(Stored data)
######
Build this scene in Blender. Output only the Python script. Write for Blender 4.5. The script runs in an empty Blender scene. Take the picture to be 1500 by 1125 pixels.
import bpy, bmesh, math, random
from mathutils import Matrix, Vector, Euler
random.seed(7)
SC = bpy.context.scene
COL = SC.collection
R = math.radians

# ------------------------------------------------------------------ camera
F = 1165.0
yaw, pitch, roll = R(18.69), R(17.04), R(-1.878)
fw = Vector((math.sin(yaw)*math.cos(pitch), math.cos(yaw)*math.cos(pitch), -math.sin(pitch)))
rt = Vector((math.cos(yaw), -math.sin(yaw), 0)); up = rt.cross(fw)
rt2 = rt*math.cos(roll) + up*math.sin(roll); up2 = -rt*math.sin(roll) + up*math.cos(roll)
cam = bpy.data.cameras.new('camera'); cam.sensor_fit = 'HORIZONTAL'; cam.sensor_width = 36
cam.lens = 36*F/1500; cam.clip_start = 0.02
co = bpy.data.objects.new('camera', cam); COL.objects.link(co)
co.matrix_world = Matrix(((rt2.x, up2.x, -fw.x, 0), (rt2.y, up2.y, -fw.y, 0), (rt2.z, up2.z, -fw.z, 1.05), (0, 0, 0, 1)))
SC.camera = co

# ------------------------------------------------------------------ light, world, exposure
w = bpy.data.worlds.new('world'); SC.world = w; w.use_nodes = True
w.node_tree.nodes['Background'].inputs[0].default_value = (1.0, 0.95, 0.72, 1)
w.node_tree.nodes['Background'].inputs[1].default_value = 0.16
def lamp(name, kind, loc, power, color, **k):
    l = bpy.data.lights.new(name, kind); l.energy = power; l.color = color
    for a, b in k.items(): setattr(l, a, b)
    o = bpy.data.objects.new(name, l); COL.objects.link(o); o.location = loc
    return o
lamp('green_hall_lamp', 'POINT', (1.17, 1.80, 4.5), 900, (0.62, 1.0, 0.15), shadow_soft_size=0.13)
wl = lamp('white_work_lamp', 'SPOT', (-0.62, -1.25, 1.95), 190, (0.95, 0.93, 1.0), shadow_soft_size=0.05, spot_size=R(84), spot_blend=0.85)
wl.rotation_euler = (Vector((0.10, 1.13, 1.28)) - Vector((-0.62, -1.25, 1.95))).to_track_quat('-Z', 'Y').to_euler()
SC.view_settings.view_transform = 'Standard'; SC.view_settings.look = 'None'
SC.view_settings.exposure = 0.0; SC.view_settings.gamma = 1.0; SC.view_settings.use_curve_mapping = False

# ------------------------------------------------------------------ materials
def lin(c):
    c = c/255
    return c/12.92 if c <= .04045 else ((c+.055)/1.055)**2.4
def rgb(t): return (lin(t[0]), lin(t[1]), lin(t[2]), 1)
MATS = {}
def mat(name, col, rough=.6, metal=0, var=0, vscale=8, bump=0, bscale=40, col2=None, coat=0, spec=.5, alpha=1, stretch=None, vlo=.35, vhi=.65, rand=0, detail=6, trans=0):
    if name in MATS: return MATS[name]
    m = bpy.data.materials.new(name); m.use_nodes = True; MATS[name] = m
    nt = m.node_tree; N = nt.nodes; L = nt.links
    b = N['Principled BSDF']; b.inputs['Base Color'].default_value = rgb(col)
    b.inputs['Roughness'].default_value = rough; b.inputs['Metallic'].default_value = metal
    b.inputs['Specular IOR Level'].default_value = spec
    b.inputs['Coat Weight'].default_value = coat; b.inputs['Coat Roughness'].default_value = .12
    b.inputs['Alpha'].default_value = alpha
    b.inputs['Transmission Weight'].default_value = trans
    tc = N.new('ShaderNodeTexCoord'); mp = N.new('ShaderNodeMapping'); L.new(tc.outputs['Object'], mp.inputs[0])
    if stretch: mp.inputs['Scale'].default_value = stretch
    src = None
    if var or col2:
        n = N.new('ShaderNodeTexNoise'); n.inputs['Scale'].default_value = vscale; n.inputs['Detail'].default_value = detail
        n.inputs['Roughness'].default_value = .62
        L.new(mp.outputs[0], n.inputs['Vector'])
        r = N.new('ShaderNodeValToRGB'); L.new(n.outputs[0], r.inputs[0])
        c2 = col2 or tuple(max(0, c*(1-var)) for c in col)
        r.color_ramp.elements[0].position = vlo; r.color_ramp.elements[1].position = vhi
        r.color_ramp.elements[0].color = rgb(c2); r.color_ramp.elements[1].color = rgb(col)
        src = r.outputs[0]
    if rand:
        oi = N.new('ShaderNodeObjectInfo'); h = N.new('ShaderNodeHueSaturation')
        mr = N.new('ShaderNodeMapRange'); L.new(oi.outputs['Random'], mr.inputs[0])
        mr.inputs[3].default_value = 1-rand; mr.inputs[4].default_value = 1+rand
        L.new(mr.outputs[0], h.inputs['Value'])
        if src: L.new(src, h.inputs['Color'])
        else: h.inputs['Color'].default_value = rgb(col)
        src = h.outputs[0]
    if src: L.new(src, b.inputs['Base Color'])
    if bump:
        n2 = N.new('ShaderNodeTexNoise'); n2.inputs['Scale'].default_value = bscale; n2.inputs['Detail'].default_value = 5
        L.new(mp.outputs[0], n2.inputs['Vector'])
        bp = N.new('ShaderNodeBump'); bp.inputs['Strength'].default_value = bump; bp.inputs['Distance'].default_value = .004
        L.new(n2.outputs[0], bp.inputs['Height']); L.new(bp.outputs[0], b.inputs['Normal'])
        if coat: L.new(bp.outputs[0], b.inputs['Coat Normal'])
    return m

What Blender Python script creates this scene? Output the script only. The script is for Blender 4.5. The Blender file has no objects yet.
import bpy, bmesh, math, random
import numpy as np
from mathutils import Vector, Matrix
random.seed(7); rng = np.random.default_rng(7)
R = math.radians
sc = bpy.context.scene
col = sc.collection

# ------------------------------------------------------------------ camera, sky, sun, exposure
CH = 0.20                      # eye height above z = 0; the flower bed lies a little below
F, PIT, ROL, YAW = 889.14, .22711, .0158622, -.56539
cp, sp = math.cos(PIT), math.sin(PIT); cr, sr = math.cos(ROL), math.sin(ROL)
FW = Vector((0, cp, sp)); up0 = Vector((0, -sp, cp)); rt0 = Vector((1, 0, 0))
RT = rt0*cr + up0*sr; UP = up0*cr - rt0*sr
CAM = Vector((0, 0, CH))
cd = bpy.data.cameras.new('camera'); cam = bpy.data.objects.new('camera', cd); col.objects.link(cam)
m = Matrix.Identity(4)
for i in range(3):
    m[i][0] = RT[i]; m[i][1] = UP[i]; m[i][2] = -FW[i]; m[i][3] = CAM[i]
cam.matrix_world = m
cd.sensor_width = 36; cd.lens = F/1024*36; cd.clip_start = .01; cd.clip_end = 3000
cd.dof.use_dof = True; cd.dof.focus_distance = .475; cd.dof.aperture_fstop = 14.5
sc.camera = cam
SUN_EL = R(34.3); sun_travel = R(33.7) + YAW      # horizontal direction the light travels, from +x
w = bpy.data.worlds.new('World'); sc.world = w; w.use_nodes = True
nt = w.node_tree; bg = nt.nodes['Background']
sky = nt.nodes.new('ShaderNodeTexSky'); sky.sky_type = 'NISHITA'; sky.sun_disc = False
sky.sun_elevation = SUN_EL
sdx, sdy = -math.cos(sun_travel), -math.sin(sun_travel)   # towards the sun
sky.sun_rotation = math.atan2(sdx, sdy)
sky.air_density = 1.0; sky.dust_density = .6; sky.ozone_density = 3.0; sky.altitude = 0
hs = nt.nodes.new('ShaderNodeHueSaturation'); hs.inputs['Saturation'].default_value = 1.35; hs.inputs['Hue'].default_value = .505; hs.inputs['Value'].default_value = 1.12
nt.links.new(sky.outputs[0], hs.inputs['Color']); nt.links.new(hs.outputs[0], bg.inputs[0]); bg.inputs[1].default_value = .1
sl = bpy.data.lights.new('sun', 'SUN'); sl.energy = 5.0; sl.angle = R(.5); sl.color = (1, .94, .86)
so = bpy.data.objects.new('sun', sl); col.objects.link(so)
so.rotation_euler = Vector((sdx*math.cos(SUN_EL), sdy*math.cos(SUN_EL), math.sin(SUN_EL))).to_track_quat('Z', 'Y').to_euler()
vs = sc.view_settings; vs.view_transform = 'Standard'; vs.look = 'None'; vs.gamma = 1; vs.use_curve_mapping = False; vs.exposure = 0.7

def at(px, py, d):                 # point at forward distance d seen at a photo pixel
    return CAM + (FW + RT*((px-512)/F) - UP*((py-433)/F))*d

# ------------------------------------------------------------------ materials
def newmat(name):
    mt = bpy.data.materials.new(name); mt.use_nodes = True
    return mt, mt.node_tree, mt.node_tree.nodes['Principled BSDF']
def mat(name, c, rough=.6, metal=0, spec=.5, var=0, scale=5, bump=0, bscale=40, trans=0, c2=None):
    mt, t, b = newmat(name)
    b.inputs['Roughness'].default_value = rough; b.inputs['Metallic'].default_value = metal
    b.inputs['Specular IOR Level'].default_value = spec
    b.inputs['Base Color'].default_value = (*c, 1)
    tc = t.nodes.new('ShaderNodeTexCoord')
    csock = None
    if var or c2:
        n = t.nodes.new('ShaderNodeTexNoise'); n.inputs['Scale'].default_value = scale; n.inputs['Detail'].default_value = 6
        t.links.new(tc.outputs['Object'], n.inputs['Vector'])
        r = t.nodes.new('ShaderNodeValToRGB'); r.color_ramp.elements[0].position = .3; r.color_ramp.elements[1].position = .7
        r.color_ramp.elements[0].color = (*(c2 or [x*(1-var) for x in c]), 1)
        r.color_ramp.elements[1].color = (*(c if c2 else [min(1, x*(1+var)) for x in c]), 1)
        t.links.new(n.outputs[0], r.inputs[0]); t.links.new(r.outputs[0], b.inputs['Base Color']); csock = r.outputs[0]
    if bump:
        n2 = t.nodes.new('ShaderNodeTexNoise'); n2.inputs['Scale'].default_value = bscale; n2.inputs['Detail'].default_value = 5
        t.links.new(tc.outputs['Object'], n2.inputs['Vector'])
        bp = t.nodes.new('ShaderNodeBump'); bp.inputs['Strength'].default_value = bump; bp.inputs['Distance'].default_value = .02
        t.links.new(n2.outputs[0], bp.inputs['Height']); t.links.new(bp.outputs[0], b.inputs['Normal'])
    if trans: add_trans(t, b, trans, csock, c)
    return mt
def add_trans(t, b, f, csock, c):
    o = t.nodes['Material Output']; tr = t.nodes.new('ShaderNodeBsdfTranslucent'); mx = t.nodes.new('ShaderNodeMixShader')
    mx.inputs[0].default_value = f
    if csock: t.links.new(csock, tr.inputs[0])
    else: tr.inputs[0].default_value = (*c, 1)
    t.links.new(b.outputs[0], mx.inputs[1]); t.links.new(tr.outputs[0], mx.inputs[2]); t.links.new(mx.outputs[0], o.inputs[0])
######
= Task to complete =
Exactly as they stand, please print the lines from the first line of the records above down to the line that includes "SC.camera = co", both of those included and no others.

= Result below =
Build this scene in Blender. Output only the Python script. Write for Blender 4.5. The script runs in an empty Blender scene. Take the picture to be 1500 by 1125 pixels.
import bpy, bmesh, math, random
from mathutils import Matrix, Vector, Euler
random.seed(7)
SC = bpy.context.scene
COL = SC.collection
R = math.radians

# ------------------------------------------------------------------ camera
F = 1165.0
yaw, pitch, roll = R(18.69), R(17.04), R(-1.878)
fw = Vector((math.sin(yaw)*math.cos(pitch), math.cos(yaw)*math.cos(pitch), -math.sin(pitch)))
rt = Vector((math.cos(yaw), -math.sin(yaw), 0)); up = rt.cross(fw)
rt2 = rt*math.cos(roll) + up*math.sin(roll); up2 = -rt*math.sin(roll) + up*math.cos(roll)
cam = bpy.data.cameras.new('camera'); cam.sensor_fit = 'HORIZONTAL'; cam.sensor_width = 36
cam.lens = 36*F/1500; cam.clip_start = 0.02
co = bpy.data.objects.new('camera', cam); COL.objects.link(co)
co.matrix_world = Matrix(((rt2.x, up2.x, -fw.x, 0), (rt2.y, up2.y, -fw.y, 0), (rt2.z, up2.z, -fw.z, 1.05), (0, 0, 0, 1)))
SC.camera = co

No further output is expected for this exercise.